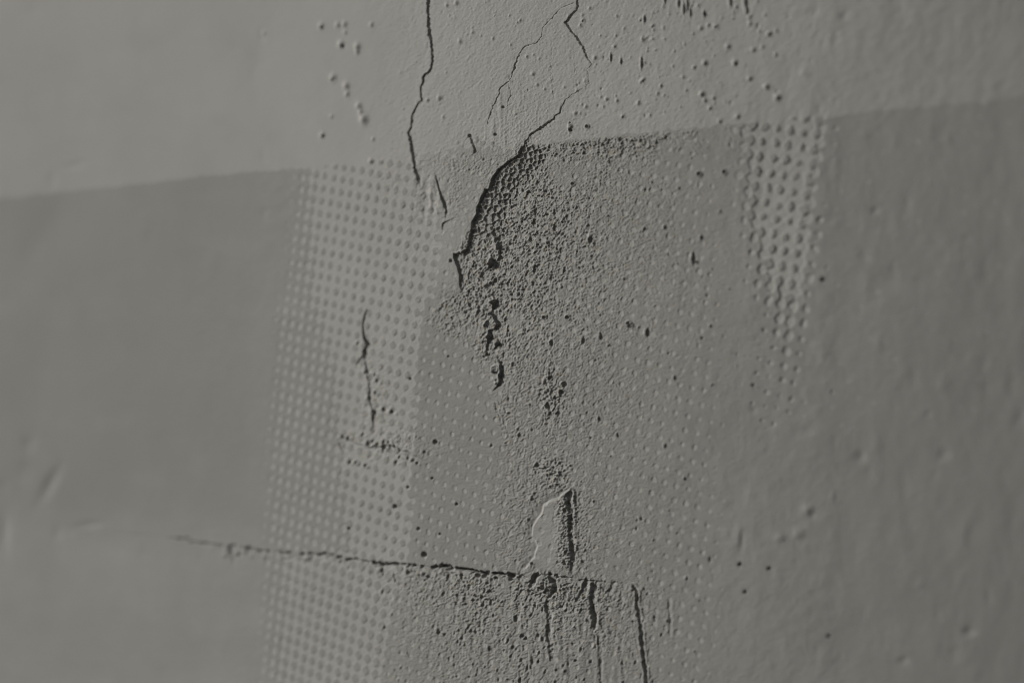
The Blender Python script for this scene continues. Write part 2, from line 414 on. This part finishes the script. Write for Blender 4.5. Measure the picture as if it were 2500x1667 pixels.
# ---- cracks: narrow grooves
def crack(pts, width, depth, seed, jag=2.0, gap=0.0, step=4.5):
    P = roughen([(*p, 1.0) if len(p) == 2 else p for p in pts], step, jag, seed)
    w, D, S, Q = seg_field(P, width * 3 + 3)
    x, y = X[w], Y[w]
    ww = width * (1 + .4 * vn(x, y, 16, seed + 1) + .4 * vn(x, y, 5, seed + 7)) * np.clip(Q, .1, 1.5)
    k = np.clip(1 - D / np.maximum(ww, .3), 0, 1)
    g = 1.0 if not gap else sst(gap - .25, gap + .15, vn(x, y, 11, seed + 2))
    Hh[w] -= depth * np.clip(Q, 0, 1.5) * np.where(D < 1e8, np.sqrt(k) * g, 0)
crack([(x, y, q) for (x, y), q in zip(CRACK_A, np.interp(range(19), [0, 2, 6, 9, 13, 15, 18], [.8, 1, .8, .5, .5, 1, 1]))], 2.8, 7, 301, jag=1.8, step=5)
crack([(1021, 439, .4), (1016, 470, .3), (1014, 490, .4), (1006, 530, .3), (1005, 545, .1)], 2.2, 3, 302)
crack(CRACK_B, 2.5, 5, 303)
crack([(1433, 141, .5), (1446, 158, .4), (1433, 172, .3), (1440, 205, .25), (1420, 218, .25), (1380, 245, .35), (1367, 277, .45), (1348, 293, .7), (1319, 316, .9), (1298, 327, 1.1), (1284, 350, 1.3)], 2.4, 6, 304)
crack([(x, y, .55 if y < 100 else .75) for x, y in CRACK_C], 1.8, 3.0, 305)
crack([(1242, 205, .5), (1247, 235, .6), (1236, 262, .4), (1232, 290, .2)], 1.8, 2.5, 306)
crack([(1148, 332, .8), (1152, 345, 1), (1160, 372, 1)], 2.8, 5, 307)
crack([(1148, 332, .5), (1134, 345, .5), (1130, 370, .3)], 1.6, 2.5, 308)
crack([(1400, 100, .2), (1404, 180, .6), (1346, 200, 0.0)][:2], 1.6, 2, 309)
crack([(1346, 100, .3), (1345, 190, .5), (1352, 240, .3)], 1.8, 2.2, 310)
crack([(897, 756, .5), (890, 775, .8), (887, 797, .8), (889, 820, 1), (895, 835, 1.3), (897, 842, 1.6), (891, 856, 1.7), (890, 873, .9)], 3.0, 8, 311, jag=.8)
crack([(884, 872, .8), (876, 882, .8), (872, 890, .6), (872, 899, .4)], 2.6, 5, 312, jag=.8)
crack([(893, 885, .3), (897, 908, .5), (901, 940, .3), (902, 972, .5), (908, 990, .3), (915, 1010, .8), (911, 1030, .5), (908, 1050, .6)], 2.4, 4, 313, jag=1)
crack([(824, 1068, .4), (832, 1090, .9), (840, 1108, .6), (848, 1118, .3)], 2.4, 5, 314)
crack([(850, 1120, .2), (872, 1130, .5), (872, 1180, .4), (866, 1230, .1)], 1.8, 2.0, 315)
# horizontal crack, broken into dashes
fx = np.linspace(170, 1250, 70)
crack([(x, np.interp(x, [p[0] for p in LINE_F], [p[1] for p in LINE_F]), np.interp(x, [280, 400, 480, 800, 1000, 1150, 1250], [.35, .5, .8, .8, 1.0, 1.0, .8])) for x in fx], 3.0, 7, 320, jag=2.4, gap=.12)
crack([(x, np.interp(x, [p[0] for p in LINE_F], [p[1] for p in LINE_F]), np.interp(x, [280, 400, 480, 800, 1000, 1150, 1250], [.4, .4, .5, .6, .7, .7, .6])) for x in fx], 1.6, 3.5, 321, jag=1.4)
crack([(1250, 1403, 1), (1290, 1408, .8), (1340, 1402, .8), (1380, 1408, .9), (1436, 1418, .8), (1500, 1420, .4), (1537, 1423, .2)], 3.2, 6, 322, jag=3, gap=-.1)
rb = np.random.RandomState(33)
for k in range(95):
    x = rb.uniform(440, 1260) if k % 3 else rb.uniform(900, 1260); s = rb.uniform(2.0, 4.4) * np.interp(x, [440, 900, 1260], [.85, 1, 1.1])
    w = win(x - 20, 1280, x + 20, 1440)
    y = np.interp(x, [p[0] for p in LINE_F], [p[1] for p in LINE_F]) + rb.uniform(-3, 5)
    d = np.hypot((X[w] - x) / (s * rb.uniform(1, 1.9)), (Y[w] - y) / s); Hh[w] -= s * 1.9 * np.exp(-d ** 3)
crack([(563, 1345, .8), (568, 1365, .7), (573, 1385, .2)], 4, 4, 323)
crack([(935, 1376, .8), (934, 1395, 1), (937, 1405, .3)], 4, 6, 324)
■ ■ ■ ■
The request:
Repeat the listing above exactly, with no pictures.

Answer to this exercise:
The Blender Python script for this scene continues. Write part 2, from line 414 on. This part finishes the script. Write for Blender 4.5. Measure the picture as if it were 2500x1667 pixels.
# ---- cracks: narrow grooves
def crack(pts, width, depth, seed, jag=2.0, gap=0.0, step=4.5):
    P = roughen([(*p, 1.0) if len(p) == 2 else p for p in pts], step, jag, seed)
    w, D, S, Q = seg_field(P, width * 3 + 3)
    x, y = X[w], Y[w]
    ww = width * (1 + .4 * vn(x, y, 16, seed + 1) + .4 * vn(x, y, 5, seed + 7)) * np.clip(Q, .1, 1.5)
    k = np.clip(1 - D / np.maximum(ww, .3), 0, 1)
    g = 1.0 if not gap else sst(gap - .25, gap + .15, vn(x, y, 11, seed + 2))
    Hh[w] -= depth * np.clip(Q, 0, 1.5) * np.where(D < 1e8, np.sqrt(k) * g, 0)
crack([(x, y, q) for (x, y), q in zip(CRACK_A, np.interp(range(19), [0, 2, 6, 9, 13, 15, 18], [.8, 1, .8, .5, .5, 1, 1]))], 2.8, 7, 301, jag=1.8, step=5)
crack([(1021, 439, .4), (1016, 470, .3), (1014, 490, .4), (1006, 530, .3), (1005, 545, .1)], 2.2, 3, 302)
crack(CRACK_B, 2.5, 5, 303)
crack([(1433, 141, .5), (1446, 158, .4), (1433, 172, .3), (1440, 205, .25), (1420, 218, .25), (1380, 245, .35), (1367, 277, .45), (1348, 293, .7), (1319, 316, .9), (1298, 327, 1.1), (1284, 350, 1.3)], 2.4, 6, 304)
crack([(x, y, .55 if y < 100 else .75) for x, y in CRACK_C], 1.8, 3.0, 305)
crack([(1242, 205, .5), (1247, 235, .6), (1236, 262, .4), (1232, 290, .2)], 1.8, 2.5, 306)
crack([(1148, 332, .8), (1152, 345, 1), (1160, 372, 1)], 2.8, 5, 307)
crack([(1148, 332, .5), (1134, 345, .5), (1130, 370, .3)], 1.6, 2.5, 308)
crack([(1400, 100, .2), (1404, 180, .6), (1346, 200, 0.0)][:2], 1.6, 2, 309)
crack([(1346, 100, .3), (1345, 190, .5), (1352, 240, .3)], 1.8, 2.2, 310)
crack([(897, 756, .5), (890, 775, .8), (887, 797, .8), (889, 820, 1), (895, 835, 1.3), (897, 842, 1.6), (891, 856, 1.7), (890, 873, .9)], 3.0, 8, 311, jag=.8)
crack([(884, 872, .8), (876, 882, .8), (872, 890, .6), (872, 899, .4)], 2.6, 5, 312, jag=.8)
crack([(893, 885, .3), (897, 908, .5), (901, 940, .3), (902, 972, .5), (908, 990, .3), (915, 1010, .8), (911, 1030, .5), (908, 1050, .6)], 2.4, 4, 313, jag=1)
crack([(824, 1068, .4), (832, 1090, .9), (840, 1108, .6), (848, 1118, .3)], 2.4, 5, 314)
crack([(850, 1120, .2), (872, 1130, .5), (872, 1180, .4), (866, 1230, .1)], 1.8, 2.0, 315)
# horizontal crack, broken into dashes
fx = np.linspace(170, 1250, 70)
crack([(x, np.interp(x, [p[0] for p in LINE_F], [p[1] for p in LINE_F]), np.interp(x, [280, 400, 480, 800, 1000, 1150, 1250], [.35, .5, .8, .8, 1.0, 1.0, .8])) for x in fx], 3.0, 7, 320, jag=2.4, gap=.12)
crack([(x, np.interp(x, [p[0] for p in LINE_F], [p[1] for p in LINE_F]), np.interp(x, [280, 400, 480, 800, 1000, 1150, 1250], [.4, .4, .5, .6, .7, .7, .6])) for x in fx], 1.6, 3.5, 321, jag=1.4)
crack([(1250, 1403, 1), (1290, 1408, .8), (1340, 1402, .8), (1380, 1408, .9), (1436, 1418, .8), (1500, 1420, .4), (1537, 1423, .2)], 3.2, 6, 322, jag=3, gap=-.1)
rb = np.random.RandomState(33)
for k in range(95):
    x = rb.uniform(440, 1260) if k % 3 else rb.uniform(900, 1260); s = rb.uniform(2.0, 4.4) * np.interp(x, [440, 900, 1260], [.85, 1, 1.1])
    w = win(x - 20, 1280, x + 20, 1440)
    y = np.interp(x, [p[0] for p in LINE_F], [p[1] for p in LINE_F]) + rb.uniform(-3, 5)
    d = np.hypot((X[w] - x) / (s * rb.uniform(1, 1.9)), (Y[w] - y) / s); Hh[w] -= s * 1.9 * np.exp(-d ** 3)
crack([(563, 1345, .8), (568, 1365, .7), (573, 1385, .2)], 4, 4, 323)
crack([(935, 1376, .8), (934, 1395, 1), (937, 1405, .3)], 4, 6, 324)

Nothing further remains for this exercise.